February 2018 will mark the 100th anniversary of the Representation of the People Act 1918 (which allowed some women over the age of 30 to vote for the first time) with December 2018 marking 100 years since the first general election in which women voted in the UK. 2018 will celebrate this key step in the process towards female emancipation and universal suffrage with a full year of events across the country.
New Zealand was the first country to allow women to vote in 1893. King Abdullah of Saudi Arabia granted women the right to vote only in 2011.
But in many countries around the world girls are still fighting for their rights to receive the same education as boys. According to UNESCO estimates, 130 million girls between the age of 6 and 17 are out of school and 15 million girls of primary-school age—half of them in sub-Saharan Africa— will never enter a classroom
And so, although they might be allowed to vote, if they can’t even go to school to learn about the world, what is the point?

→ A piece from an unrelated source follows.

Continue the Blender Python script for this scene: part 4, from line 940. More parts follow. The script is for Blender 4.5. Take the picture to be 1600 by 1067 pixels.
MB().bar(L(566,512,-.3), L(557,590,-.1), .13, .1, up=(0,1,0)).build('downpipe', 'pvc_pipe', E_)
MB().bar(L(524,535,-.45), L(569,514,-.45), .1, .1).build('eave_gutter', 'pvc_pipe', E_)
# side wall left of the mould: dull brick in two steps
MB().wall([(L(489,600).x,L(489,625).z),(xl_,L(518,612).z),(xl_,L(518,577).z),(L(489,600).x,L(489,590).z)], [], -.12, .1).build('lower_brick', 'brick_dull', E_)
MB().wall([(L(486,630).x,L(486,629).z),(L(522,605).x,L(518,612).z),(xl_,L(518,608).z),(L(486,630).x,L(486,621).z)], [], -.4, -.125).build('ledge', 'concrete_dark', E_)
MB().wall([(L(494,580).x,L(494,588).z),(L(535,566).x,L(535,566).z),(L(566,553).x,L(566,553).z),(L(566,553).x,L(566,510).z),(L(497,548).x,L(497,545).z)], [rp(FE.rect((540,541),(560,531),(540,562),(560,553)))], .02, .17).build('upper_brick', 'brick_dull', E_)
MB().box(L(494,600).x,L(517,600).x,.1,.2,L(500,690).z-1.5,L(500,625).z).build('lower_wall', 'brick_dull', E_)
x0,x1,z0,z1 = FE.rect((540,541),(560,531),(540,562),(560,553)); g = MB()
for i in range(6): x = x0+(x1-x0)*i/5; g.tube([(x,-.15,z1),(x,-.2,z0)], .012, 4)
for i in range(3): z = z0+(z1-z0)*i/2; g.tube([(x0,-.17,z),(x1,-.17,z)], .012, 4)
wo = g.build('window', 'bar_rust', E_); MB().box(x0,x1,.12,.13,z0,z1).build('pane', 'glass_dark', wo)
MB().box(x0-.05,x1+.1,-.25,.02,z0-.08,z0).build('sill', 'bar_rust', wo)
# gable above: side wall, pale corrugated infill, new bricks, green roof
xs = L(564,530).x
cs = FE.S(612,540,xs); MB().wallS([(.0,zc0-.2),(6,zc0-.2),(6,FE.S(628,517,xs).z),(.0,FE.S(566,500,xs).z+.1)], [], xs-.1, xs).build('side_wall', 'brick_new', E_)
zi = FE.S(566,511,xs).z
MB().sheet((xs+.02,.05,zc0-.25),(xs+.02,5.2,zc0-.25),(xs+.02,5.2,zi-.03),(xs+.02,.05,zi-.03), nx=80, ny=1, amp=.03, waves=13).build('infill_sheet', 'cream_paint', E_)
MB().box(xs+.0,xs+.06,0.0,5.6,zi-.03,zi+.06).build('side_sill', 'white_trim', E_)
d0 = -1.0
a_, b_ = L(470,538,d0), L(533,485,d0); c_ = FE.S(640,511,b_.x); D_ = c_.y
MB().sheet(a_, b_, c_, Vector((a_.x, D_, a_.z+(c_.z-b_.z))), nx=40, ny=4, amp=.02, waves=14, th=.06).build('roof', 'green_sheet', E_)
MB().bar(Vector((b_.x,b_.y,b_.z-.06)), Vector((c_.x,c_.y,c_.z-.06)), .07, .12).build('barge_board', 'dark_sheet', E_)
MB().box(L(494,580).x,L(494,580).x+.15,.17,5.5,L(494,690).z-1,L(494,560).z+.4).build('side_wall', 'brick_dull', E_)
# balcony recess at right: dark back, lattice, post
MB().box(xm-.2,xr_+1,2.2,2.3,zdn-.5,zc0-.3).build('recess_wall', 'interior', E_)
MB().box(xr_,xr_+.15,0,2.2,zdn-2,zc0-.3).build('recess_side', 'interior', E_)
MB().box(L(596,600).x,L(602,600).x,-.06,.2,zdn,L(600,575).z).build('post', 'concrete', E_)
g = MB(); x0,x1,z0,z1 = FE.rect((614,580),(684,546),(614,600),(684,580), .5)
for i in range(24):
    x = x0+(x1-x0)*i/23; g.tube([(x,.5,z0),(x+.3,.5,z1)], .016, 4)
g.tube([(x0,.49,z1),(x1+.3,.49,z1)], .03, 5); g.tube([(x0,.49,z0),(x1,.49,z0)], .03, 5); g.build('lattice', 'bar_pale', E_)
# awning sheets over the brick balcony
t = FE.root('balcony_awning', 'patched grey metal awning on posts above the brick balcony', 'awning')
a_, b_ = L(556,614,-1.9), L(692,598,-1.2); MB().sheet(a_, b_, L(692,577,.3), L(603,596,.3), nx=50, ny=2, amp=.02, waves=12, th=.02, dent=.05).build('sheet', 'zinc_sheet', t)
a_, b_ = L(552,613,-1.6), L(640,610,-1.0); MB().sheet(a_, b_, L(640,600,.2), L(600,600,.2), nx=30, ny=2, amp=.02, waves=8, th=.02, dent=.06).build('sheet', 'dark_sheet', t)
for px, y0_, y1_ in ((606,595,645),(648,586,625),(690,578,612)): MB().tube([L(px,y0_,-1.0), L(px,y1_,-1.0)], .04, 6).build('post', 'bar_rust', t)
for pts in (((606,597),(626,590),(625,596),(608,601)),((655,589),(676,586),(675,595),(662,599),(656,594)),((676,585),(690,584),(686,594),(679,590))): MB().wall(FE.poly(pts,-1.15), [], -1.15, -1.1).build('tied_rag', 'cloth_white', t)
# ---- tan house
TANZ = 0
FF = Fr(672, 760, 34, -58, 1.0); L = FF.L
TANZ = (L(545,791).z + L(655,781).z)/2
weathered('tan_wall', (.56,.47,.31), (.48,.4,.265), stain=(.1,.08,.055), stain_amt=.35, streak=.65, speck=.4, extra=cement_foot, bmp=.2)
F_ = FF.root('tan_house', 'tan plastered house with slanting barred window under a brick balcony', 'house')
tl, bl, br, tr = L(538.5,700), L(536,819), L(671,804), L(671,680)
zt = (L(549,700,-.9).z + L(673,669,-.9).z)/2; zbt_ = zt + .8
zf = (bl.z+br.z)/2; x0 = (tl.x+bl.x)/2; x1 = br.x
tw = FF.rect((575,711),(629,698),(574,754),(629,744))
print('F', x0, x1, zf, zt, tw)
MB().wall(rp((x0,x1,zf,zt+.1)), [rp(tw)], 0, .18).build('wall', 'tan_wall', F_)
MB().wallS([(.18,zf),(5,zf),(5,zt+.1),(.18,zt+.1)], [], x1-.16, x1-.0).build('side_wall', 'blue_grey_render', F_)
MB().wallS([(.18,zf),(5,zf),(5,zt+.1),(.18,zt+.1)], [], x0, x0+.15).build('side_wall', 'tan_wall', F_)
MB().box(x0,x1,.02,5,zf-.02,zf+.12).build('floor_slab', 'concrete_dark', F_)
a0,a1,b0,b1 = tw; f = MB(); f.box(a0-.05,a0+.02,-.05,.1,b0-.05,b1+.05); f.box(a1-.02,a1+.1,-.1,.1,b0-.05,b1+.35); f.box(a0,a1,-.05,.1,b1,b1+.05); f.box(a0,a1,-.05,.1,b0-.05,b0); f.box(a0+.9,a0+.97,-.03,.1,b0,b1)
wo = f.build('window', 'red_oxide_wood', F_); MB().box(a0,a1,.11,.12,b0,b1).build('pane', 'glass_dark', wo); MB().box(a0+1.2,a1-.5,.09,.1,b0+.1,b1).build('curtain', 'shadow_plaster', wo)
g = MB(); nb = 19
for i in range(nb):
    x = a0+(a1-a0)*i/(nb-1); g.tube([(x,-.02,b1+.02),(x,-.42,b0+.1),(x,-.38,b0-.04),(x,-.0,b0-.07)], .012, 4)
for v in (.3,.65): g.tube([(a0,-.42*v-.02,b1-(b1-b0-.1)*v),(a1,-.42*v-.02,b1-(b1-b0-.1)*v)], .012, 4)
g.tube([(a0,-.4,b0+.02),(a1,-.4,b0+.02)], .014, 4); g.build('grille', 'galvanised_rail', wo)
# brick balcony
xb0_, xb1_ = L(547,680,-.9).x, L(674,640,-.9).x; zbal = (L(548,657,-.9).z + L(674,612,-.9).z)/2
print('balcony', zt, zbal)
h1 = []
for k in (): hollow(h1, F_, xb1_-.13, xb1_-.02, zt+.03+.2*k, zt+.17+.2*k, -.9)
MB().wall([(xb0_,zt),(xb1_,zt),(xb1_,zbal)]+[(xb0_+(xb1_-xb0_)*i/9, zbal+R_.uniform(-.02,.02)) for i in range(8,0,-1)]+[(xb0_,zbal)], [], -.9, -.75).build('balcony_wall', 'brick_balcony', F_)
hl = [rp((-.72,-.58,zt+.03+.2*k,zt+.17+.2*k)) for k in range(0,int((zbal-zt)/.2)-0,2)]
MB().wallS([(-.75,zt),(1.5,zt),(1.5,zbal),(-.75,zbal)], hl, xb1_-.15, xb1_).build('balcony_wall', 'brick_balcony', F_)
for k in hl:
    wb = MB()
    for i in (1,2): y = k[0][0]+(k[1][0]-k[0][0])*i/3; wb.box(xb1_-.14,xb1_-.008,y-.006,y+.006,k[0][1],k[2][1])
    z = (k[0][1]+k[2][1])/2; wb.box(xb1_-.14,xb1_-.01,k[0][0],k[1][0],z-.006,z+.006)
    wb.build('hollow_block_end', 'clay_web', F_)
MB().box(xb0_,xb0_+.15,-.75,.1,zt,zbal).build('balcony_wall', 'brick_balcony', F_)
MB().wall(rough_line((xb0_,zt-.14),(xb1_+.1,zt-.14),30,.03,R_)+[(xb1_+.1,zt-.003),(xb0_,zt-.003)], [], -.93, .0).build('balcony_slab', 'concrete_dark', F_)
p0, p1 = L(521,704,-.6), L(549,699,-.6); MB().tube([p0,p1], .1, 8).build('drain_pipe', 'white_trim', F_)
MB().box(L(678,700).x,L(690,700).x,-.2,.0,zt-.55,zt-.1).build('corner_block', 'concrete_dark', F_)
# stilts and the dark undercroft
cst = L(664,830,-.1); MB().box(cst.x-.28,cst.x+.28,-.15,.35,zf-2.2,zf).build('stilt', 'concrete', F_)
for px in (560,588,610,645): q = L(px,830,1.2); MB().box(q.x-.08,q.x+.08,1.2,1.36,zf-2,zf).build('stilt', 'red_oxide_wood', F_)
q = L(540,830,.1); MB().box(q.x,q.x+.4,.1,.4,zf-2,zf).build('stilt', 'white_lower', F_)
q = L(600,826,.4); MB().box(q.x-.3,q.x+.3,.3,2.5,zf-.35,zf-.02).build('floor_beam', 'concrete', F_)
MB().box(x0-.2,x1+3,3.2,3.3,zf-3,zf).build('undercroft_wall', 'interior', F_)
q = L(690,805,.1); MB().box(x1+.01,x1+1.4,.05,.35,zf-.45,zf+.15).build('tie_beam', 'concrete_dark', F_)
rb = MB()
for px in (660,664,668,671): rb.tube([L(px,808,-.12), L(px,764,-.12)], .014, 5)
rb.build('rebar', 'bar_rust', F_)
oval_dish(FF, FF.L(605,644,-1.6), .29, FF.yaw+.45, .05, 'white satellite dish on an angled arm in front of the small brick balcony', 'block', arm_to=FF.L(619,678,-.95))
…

Few have it in them to fight for the right of girls to be equal to boys as hard as Malala Yousefvai. She was almost killed by the Taliban, a group of men who forbid girls in areas of Pakistan from going to school and certainly from voting. She survived the attack and now campaigns for girls’ education around the world. The youngest ever Young Nobel Peace Prize winner is now an inspiration for men and women across the world and she is only 20.
On 16th January 2018, it was announced that The Big Heart Foundation (TBHF) in cooperation with the Malala Fund has donated the equivalent of £505,715 to build a school for girls in Pakistan.The school is being constructed in the Swat Valley, Malala’s home district, and will open its doors to 350 girls in its 11 classrooms once completed in April. Gradually, the school will expand to accommodate 1,000 girl students of all grades.
Who knows, one of them might become president one day?